## RAW DATA

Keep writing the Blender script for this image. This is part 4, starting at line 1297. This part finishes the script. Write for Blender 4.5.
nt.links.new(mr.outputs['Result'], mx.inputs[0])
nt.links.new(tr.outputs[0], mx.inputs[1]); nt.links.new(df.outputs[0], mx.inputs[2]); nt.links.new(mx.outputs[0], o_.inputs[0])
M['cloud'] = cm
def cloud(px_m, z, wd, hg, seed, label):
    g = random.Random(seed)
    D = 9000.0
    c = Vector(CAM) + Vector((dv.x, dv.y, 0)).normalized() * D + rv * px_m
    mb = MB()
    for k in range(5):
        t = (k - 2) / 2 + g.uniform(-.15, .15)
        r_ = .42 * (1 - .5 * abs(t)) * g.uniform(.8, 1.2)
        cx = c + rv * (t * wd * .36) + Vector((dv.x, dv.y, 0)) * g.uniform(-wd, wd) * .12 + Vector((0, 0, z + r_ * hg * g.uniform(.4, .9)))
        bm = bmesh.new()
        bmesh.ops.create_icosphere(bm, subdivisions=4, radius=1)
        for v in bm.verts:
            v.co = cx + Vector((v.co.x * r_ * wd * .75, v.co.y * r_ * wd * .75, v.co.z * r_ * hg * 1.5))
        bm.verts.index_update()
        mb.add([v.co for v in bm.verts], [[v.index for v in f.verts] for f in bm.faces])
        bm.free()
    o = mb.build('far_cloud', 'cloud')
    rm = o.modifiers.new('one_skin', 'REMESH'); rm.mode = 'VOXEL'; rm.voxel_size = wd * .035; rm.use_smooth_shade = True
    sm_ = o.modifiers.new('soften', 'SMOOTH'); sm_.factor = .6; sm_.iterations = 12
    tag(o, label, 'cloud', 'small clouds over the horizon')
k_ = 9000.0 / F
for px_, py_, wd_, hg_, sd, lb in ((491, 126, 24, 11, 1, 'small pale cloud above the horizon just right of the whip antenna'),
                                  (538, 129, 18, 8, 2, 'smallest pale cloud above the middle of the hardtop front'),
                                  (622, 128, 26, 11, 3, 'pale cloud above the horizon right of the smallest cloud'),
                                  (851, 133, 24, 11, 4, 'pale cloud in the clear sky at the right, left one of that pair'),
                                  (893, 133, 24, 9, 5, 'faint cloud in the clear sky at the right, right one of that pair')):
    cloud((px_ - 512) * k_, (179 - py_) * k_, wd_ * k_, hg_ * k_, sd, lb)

## EXERCISE REQUIREMENTS
Copy each line of the data above without altering a single character.

## SOLUTION TO THE EXERCISE
Keep writing the Blender script for this image. This is part 4, starting at line 1297. This part finishes the script. Write for Blender 4.5.
nt.links.new(mr.outputs['Result'], mx.inputs[0])
nt.links.new(tr.outputs[0], mx.inputs[1]); nt.links.new(df.outputs[0], mx.inputs[2]); nt.links.new(mx.outputs[0], o_.inputs[0])
M['cloud'] = cm
def cloud(px_m, z, wd, hg, seed, label):
    g = random.Random(seed)
    D = 9000.0
    c = Vector(CAM) + Vector((dv.x, dv.y, 0)).normalized() * D + rv * px_m
    mb = MB()
    for k in range(5):
        t = (k - 2) / 2 + g.uniform(-.15, .15)
        r_ = .42 * (1 - .5 * abs(t)) * g.uniform(.8, 1.2)
        cx = c + rv * (t * wd * .36) + Vector((dv.x, dv.y, 0)) * g.uniform(-wd, wd) * .12 + Vector((0, 0, z + r_ * hg * g.uniform(.4, .9)))
        bm = bmesh.new()
        bmesh.ops.create_icosphere(bm, subdivisions=4, radius=1)
        for v in bm.verts:
            v.co = cx + Vector((v.co.x * r_ * wd * .75, v.co.y * r_ * wd * .75, v.co.z * r_ * hg * 1.5))
        bm.verts.index_update()
        mb.add([v.co for v in bm.verts], [[v.index for v in f.verts] for f in bm.faces])
        bm.free()
    o = mb.build('far_cloud', 'cloud')
    rm = o.modifiers.new('one_skin', 'REMESH'); rm.mode = 'VOXEL'; rm.voxel_size = wd * .035; rm.use_smooth_shade = True
    sm_ = o.modifiers.new('soften', 'SMOOTH'); sm_.factor = .6; sm_.iterations = 12
    tag(o, label, 'cloud', 'small clouds over the horizon')
k_ = 9000.0 / F
for px_, py_, wd_, hg_, sd, lb in ((491, 126, 24, 11, 1, 'small pale cloud above the horizon just right of the whip antenna'),
                                  (538, 129, 18, 8, 2, 'smallest pale cloud above the middle of the hardtop front'),
                                  (622, 128, 26, 11, 3, 'pale cloud above the horizon right of the smallest cloud'),
                                  (851, 133, 24, 11, 4, 'pale cloud in the clear sky at the right, left one of that pair'),
                                  (893, 133, 24, 9, 5, 'faint cloud in the clear sky at the right, right one of that pair')):
    cloud((px_ - 512) * k_, (179 - py_) * k_, wd_ * k_, hg_ * k_, sd, lb)